Ruling party refuses to meet protesters' demands of fully proportional vote in 2020

The Georgian Dream ruling party says that the United National Movement opposition wishes to create unrest in the country and stands behind the current rallies. Photo: Georgian Dream press office., 18 Nov 2019 - 13:10, Tbilisi,Georgia

The ruling Georgian Dream (GD) party has refused to discuss any new initiatives regarding the electoral system, responding to the protests in Tbilisi demanding a fully proportional electoral system from 2020.

Secretary General of the ruling party, Tbilisi Mayor Kakha Kaladze has stated after a party meeting earlier today that the 2020 parliamentary elections will be held with a mixed-electoral system, as parliament rejected the ruling party proposed bill on the move to the fully proportional elections last Thursday.

Kaladze said that Georgia will move to a fully proportional election system from 2024, as the current constitution reads.

The 2020 race will be conducted in line with the state constitution, top democratic standards and with the involvement of the international community,” Kaladze said.

He has urged his opponents to get prepared for the election and “do not blame an electoral system for their failure in a situation when they have no public support.”

Kaladze said that the “real organiser” of the rallies, which kicked off in Tbilisi after the rejection of the bill last week, “is the United National Movement (UNM) opposition party with its branches, and their motivation is to stir unrest.”

Rustaveli Avenue remains blocked by demonstrators. Photo: Nino Alavidze/ 

He stated that for many years the UNM ran the country with a constitutional majority in parliament [at least 113 MPs in the 150-member parliament] and “had never thought to change the mixed electoral system.”

Moreover, the change of the electoral system was not even discussed in 2010 when the UNM carried out a constitutional reform. The issue has not been raised by those opposition parties as well who are now present at the rallies,” Kaladze said.

Kaladze also mentioned former Parliament Speaker David Usupashvili [who chaired the body under the Georgian Dream leadership between 2012 and 2016], “who headed the State Constitutional Commission and did nothing for the move to the fully proportional elections.”

Kaladze said that the Georgian Dream was the “only political force” in the country who initiated the move to the fully proportional electoral system and adopted appropriate changes in 2017 which offered the move to the fully proportional voting starting from 2024.

The changes were adopted alongside the protest and boycott of the opposition parties who are now on the streets.  Thanks to the consensus inside the ruling party [as the majoritarian MPs of the ruling party were against the fully proportional elections] the amendments were carried out,” Kaladze said.

He stated that if the opposition did not boycott the process back in 2017, Georgia would have moved to a fully proportional electoral system starting 2020 and not 2024.
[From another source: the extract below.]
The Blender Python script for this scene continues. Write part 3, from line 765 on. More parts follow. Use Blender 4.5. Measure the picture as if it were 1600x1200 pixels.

All electoral systems have their pros and cons. However, both electoral systems we have in the country are legitimate and democratic. The 2020 race will be conducted with a mixed electoral system, as has been done over the past three decades. Public trust wins elections not electoral systems,” Kaladze said.

Kaladze says that the UNM has“zero public trust and no chance to win the elections with any electoral system.”
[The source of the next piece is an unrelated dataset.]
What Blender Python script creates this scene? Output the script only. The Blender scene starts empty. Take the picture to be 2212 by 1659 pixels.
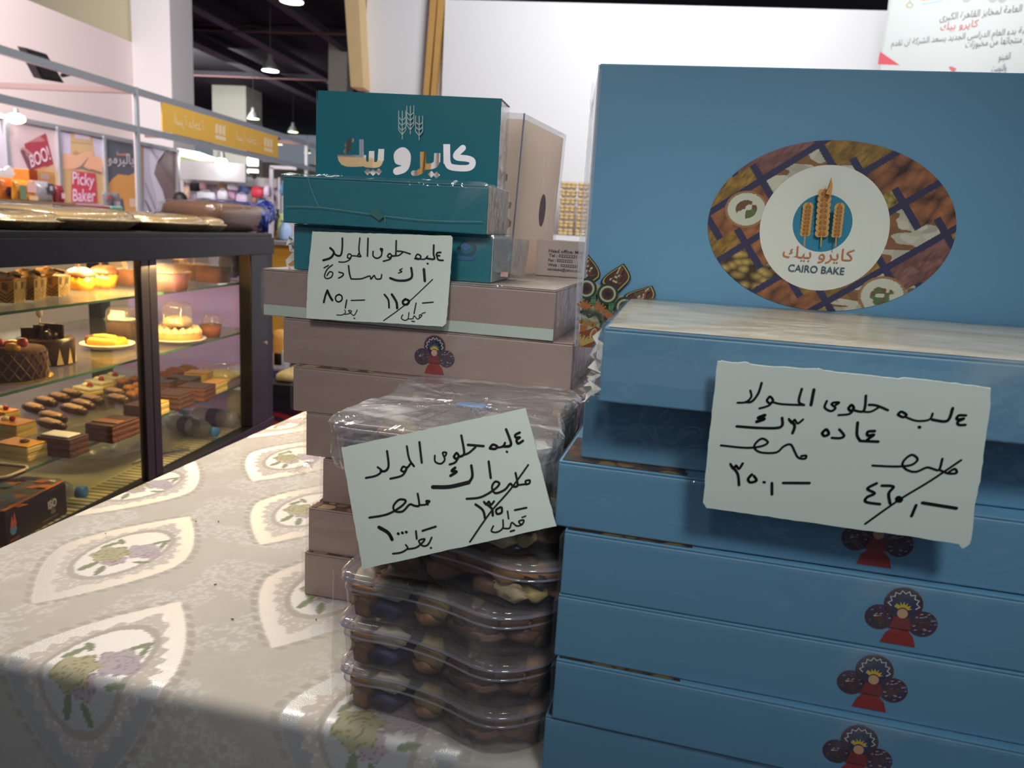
import bpy, bmesh, math, random
import numpy as np
from mathutils import Vector, Matrix
from mathutils.geometry import delaunay_2d_cdt
random.seed(7)
S = bpy.context.scene
COL = S.collection

# ------------------------------------------------------------------ camera, world, exposure, main lights
IW, IH, FPX = 2212.0, 1659.0, 1650.0
_CX, _CY = IW/2, IH/2
def _n(v): return v/np.linalg.norm(v)
_vp = (214.0, -319.0); _xv = -486.0; _yv = (FPX*FPX+_vp[0]*_xv)/-_vp[1]
_up = -_n(np.array([_xv, _yv, FPX])); _Y = _n(np.array([_vp[0], _vp[1], FPX])); _X = _n(np.cross(_Y, _up))
if _X[0] < 0: _X = -_X
CR = np.array([_X, _Y, _up])
EYE = np.array([0.0, 0.0, 1.22])
cam_d = bpy.data.cameras.new('camera'); cam = bpy.data.objects.new('camera', cam_d); COL.objects.link(cam)
m = Matrix.Identity(4)
for i in range(3):
    m[i][0] = CR[i][0]; m[i][1] = -CR[i][1]; m[i][2] = -CR[i][2]; m[i][3] = EYE[i]
cam.matrix_world = m
cam_d.sensor_width = 36.0; cam_d.lens = 36.0*FPX/IW; cam_d.clip_start = 0.02; cam_d.clip_end = 300
cam_d.dof.use_dof = True; cam_d.dof.focus_distance = 0.72; cam_d.dof.aperture_fstop = 11.0
S.camera = cam
S.view_settings.view_transform = 'Standard'; S.view_settings.look = 'None'
S.view_settings.gamma = 1.0; S.view_settings.use_curve_mapping = False
S.view_settings.exposure = 0.0
try:
    S.cycles.use_denoising = True; S.cycles.max_bounces = 8; S.cycles.transparent_max_bounces = 24
    S.cycles.diffuse_bounces = 3; S.cycles.glossy_bounces = 3; S.cycles.transmission_bounces = 4
    S.cycles.caustics_reflective = False; S.cycles.caustics_refractive = False
    S.cycles.sample_clamp_indirect = 6.0
except Exception: pass
w = bpy.data.worlds.new('hall_ambient'); S.world = w; w.use_nodes = True
w.node_tree.nodes['Background'].inputs[0].default_value = (0.58, 0.66, 0.79, 1)
w.node_tree.nodes['Background'].inputs[1].default_value = 0.28

def lamp(name, kind, loc, target, energy, size=0.5, color=(1, 1, 1), size_y=None, spot=None, blend=1.0):
    d = bpy.data.lights.new(name, kind); d.energy = energy; d.color = color
    if kind == 'AREA':
        d.size = size
        if size_y: d.shape = 'RECTANGLE'; d.size_y = size_y
    else: d.shadow_soft_size = size
    if spot: d.spot_size = math.radians(spot); d.spot_blend = blend
    o = bpy.data.objects.new(name, d); COL.objects.link(o); o.location = loc
    o.rotation_euler = (Vector(target)-Vector(loc)).to_track_quat('-Z', 'Y').to_euler()
    return o
lamp('stall_lamp', 'AREA', (-0.55, 1.15, 2.6), (-0.5, 1.0, 0.8), 17, 0.8, (1.0, 0.95, 0.89))
lamp('added_front_spot', 'SPOT', (0.32, -0.25, 2.0), (0.20, 0.60, 1.12), 31, 0.12, (0.95, 1.0, 0.98), spot=40)  # added front spot; its narrow soft cone keeps the lower boxes dim
lamp('added_front_spot', 'SPOT', (-0.30, -0.25, 2.0), (-0.24, 0.72, 1.17), 24, 0.12, (1.0, 1.0, 0.94), spot=44)  # second added spot, brightens the upper left boxes and cards
lamp('back_stall_lamp', 'AREA', (0.5, 3.6, 3.5), (0.3, 6.0, 1.7), 110, 1.6, (0.97, 1.0, 0.995))
lamp('case_lamp', 'AREA', (-1.30, 1.85, 1.088), (-1.32, 1.85, 0.5), 23, 0.1, (1.0, 0.66, 0.30), size_y=1.0)
lamp('added_tray_light', 'AREA', (-1.3, 1.9, 2.7), (-1.35, 1.95, 1.1), 20, 0.5, (1.0, 0.95, 0.88))  # added to brighten the foil trays; no lamp hangs over the case
lamp('opposite_stall_lamp', 'AREA', (-6.4, 6.0, 3.6), (-8.2, 10.5, 1.4), 190, 1.5, (1.0, 0.93, 0.96))
lamp('wall_wash_lamp', 'AREA', (-7.0, 7.0, 5.6), (-10.9, 12.0, 3.4), 520, 2.0, (1.0, 0.86, 0.83))
lamp('added_sign_light', 'AREA', (-1.2, 7.5, 6.6), (-5.3, 10.5, 2.0), 420, 1.0, (1.0, 0.98, 0.93))  # added light for the yellow sign board, source invented
lamp('added_pillar_light', 'AREA', (-8.5, 10.5, 7.3), (-10.6, 17, 4.0), 120, 1.0, (1.0, 0.97, 0.94))  # added out of view to brighten the pillar front
lamp('far_hall_lamp', 'AREA', (-18, 30, 6.5), (-17, 38, 1.5), 2000, 5.0, (0.98, 1.0, 0.95))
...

He stated that the "position expressed by our main international partners on the current developments is especially appreciated in this process."

Kaladze said that the Georgian government will act as it should to ensure peace and safety. Photo: Nino Alavidze/ 

That is why they are trying to come back to power with the help of unrest,” Kaladze said.

What was the situation and system like in the past?

The ruling party accepted the conduct of 2020 parliamentary elections on a fully proportional system amid the June public protests in Tbilisi, as it was one of the three demands of demonstrators to stop rallies.

The ruling party proposed bill on holding 2020 parliamentary elections per a fully proportional voting system and a zero per cent entry threshold was scrapped last week as only 101 MPs voted for it instead of mandatory 113 in the 150-member parliament [where the GD has less than 100 MPs].

Vice Parliament Speaker of Georgia Tamar Chugoshvili, and 11 fellow MPs have left the Georgian Dream ruling party after the rejection of the bill, while demonstrators and the opposition blocked Rustaveli Avenue in protest.

  • Georgia has had a mixed electoral system with 77 seats in its 150-member parliament allocated proportionally under the party-list among parties or electoral blocs which cleared a five per cent threshold in the race.
  • The remaining 73 MPs were elected in 73 single-member districts, known as “majoritarian” mandates. A majoritarian MP candidate has to gain more than 50 per cent of votes to take a seat in the legislative body.
  • The new constitution of Georgia, which was adopted in 2017, and which came into play after last year’s presidential elections, reads that Georgia would move to fully proportional elections from 2024.
  • The opposition and the civil sector say that the majoritarian electoral system fails to ensure fair distribution of votes.